On 3rd July 1799, a significant hoard of twenty-three early medieval gold vessels was found in an iron chest by Neru Vuin, a Serb farmer, near the small Hungarian town of Nagy Szent-Miklós in northern Banat, in total weighing 9.945 kg.
The treasure is known as the Treasure of Nagyszentmiklós and most probably was hidden between 795 and 803, and unearthed roughly thousand years later.
In the last 200 years, hundreds of scientists studied the treasure of Nagyszentmiklós but the mystery remains: when were the dishes made, who made them, who owned them, why were they made in an odd number, who and why hid them?
The language of the inscriptions on the vessels of the Treasure is not clearly known, and the inscriptions on some pieces have increased the complexity of the arguments rather than reduced them.There is an inscription in Greek and 14 short inscriptions in a Runiform script (an old Turkic alphabet).
The historians have different views towards the dating and the origins of the pieces, and the background in which they were made. The pieces of the Treasure were manufactured at different times and by different masters.

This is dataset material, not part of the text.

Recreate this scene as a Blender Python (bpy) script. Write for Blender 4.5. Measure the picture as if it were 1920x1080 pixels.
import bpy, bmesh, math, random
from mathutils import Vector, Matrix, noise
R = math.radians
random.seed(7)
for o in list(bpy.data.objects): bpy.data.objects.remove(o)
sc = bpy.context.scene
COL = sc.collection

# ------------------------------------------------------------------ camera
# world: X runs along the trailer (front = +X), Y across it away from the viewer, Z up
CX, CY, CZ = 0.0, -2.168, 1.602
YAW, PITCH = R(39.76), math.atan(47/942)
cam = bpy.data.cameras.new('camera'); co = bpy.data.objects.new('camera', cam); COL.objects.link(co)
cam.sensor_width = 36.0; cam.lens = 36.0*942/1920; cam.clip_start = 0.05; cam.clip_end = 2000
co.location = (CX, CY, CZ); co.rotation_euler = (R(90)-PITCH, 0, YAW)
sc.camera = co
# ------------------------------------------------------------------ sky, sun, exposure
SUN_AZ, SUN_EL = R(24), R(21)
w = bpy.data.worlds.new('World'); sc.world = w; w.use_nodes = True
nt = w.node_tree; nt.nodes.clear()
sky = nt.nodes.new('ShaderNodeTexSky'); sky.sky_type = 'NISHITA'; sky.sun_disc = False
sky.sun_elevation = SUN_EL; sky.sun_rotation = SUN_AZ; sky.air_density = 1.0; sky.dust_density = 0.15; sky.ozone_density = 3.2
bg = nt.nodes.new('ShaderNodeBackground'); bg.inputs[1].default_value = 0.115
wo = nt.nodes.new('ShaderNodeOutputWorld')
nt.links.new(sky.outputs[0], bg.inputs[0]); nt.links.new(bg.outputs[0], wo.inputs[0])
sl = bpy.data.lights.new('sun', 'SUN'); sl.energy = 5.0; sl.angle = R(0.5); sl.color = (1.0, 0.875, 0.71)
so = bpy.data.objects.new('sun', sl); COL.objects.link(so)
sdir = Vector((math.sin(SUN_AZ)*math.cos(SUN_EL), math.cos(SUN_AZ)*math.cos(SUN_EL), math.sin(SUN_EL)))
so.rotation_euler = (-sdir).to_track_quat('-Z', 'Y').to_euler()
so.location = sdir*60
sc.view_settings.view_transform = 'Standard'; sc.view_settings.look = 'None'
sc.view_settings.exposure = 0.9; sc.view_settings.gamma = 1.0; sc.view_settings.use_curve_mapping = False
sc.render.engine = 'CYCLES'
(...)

According to one theory, the treasure was made in the 8th century by the Avars, a nomadic people of uncertain origins and ethnolinguistic affiliation.
Another theory claimed that Bulgarians made the utensil in the 9th century, and according to another study the Magyars of the Original Settlement made the treasure in the 10th century.
The golden treasure was transferred to Vienna immediately after its discovery, and now it is on display at the Kunsthistorisches Museum.